President Trump, prior to his 2017 inauguration, received advice from President Obama that North Korea constituted America’s and President Trump’s most significant foreign policy challenge. So, President Trump deserves credit, along with Chairman Kim, President Moon, President Xi, and President Putin, for doing his utmost to tackle and embrace this challenge head-on. This has not been a diplomatic path free of risk. The chances of failure remain high, and the DPRK is unlikely to denuclearize, absent major, long-term security guarantees. And Chairman Kim must realize that with America’s upcoming 2020 election, the window for a deal may be narrowing rapidly. He realizes by now that President Trump is a most unconventional American President, and that a successor – either in 2020 or 2024 – may not be as open to Chairman Kim’s style, panache, and diplomatic gestures.

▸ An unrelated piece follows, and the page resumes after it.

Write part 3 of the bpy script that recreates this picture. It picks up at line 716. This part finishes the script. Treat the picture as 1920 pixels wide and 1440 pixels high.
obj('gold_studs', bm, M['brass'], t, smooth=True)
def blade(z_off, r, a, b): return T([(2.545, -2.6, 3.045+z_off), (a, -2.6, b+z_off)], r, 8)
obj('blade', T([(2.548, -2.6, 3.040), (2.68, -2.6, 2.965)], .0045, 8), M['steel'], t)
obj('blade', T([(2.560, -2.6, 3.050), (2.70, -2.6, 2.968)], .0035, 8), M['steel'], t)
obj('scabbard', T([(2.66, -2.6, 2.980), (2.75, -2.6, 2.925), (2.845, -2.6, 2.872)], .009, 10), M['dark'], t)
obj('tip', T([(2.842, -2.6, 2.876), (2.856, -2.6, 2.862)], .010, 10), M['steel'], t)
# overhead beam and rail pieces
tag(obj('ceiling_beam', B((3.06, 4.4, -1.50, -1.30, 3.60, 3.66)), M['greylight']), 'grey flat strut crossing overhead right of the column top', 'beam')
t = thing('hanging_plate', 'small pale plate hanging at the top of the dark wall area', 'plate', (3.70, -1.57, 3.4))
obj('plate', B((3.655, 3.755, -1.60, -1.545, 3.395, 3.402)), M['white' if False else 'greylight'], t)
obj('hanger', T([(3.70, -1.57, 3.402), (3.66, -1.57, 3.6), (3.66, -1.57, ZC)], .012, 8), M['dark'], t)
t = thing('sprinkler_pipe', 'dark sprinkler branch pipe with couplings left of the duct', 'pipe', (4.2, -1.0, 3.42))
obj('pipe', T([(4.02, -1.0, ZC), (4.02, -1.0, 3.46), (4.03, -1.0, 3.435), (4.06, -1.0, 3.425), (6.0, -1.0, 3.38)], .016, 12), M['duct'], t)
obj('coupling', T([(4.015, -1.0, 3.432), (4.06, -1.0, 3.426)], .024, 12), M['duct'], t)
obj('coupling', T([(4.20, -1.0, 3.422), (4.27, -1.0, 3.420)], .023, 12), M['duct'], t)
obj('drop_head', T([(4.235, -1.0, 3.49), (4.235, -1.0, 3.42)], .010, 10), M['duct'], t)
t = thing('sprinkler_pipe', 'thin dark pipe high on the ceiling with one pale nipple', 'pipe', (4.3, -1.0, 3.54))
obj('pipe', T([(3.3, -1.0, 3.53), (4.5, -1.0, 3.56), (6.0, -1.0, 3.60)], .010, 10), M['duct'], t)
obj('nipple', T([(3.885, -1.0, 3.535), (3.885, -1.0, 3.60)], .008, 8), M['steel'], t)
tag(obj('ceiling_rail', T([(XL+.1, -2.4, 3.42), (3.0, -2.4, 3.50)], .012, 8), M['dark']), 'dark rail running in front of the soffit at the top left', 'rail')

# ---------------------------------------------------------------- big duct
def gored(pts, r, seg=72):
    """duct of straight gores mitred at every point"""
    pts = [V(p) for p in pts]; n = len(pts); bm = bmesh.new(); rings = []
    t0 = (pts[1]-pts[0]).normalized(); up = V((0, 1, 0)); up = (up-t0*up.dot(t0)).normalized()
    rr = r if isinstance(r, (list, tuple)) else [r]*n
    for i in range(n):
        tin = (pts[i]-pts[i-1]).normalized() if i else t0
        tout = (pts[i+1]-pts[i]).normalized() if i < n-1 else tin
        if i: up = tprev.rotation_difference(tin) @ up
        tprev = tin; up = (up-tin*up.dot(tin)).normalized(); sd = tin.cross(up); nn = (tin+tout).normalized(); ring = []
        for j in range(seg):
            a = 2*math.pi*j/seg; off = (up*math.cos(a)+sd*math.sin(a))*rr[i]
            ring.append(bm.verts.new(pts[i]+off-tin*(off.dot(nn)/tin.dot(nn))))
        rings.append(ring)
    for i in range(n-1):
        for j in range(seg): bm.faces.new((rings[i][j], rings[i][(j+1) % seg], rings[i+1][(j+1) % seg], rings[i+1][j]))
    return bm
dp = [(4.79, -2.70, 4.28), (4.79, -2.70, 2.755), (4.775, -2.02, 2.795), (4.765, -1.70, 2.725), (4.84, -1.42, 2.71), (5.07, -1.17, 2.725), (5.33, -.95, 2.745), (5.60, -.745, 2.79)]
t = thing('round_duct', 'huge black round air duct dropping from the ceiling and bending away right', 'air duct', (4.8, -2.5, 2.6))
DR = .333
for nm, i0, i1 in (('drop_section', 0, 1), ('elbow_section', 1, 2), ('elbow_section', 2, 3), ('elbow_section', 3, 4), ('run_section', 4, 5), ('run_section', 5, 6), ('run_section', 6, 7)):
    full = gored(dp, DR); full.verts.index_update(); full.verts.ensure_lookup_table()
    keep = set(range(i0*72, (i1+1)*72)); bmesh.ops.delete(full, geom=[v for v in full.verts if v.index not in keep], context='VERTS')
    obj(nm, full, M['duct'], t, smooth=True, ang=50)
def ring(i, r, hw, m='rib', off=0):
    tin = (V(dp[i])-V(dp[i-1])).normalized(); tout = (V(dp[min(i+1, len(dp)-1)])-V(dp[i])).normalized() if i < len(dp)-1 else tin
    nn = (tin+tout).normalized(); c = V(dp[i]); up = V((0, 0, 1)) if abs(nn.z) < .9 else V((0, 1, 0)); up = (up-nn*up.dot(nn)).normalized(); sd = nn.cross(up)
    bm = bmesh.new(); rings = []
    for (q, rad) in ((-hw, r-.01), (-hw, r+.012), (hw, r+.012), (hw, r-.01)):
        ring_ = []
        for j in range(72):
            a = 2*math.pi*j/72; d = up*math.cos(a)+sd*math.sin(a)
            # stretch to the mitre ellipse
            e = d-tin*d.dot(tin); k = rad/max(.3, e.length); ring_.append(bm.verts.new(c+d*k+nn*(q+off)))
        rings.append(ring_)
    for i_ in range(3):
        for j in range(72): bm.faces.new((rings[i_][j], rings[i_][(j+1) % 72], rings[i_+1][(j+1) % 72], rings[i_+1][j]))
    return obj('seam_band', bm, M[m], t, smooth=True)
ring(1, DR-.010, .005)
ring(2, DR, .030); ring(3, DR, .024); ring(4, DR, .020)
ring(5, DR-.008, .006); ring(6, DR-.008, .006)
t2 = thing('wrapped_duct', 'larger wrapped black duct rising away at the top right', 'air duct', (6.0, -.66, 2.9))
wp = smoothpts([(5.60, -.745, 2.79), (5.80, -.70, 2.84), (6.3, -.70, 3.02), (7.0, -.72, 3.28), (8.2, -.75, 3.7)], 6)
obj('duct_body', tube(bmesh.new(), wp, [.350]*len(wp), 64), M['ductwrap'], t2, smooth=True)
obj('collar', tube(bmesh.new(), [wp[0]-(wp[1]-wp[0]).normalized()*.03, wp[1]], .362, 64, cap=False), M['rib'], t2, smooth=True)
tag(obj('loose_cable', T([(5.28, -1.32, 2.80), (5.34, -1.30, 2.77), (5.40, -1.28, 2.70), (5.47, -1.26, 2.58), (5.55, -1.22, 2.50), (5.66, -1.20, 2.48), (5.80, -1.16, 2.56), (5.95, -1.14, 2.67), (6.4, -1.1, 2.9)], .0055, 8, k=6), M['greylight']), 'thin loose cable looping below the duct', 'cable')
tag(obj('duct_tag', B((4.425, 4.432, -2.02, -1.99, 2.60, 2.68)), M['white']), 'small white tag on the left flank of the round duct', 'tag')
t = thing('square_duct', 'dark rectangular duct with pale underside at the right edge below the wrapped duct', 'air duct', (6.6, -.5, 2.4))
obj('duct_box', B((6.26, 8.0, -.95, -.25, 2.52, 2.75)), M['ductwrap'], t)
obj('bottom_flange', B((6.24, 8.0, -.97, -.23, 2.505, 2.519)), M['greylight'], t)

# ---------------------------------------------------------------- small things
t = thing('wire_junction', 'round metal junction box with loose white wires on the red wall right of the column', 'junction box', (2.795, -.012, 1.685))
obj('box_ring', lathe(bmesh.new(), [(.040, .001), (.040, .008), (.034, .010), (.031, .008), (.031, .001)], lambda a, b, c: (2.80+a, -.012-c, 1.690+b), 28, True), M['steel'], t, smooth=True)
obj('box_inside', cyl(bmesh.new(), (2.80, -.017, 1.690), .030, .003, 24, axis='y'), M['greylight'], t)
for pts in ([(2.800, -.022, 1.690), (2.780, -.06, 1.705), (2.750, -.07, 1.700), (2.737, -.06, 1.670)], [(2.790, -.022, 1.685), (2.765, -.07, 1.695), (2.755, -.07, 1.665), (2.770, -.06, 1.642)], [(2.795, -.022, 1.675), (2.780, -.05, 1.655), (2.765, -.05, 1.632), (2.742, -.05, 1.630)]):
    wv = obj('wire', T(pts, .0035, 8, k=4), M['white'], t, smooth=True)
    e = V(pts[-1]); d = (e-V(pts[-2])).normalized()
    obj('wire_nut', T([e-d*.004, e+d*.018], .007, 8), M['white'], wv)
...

A Nobel Prize is the one thing that President Obama has which has eluded President Trump. If he, along with Chairman Kim and President Moon, can achieve durable peace in the Korean Peninsula and a normalization of relations between the DPRK, its Asian neighbors and the U.S., then they together deserve a Nobel Prize. But the history books matter more than prizes and associated acclaim. President Trump’s step across the DMZ was a small step, but one which places him in the history books. He importantly revived the momentum and hope of Special Envoy Steve Biegun’s January 2019 speech at Stanford University, wherein Biegun outlined a sequential, step-wise diplomatic approach to ending the Korean War and achieving a lasting, durable peace. Those few steps enabled President Trump to show America and the world what it means to be “presidential.” Now President Trump needs the stamina, discipline and vision to temper his critics – both Democrat and Republican – who doubt his instincts with respect to Chairman Kim and the DPRK. Let us hope that President Trump’s approach will bear fruit over the next several months as he awaits the opportunity to welcome Chairman Kim to the United Nations General Assembly in September, and Washington D.C. thereafter. And the 2020 Nobel Committee can quietly take note.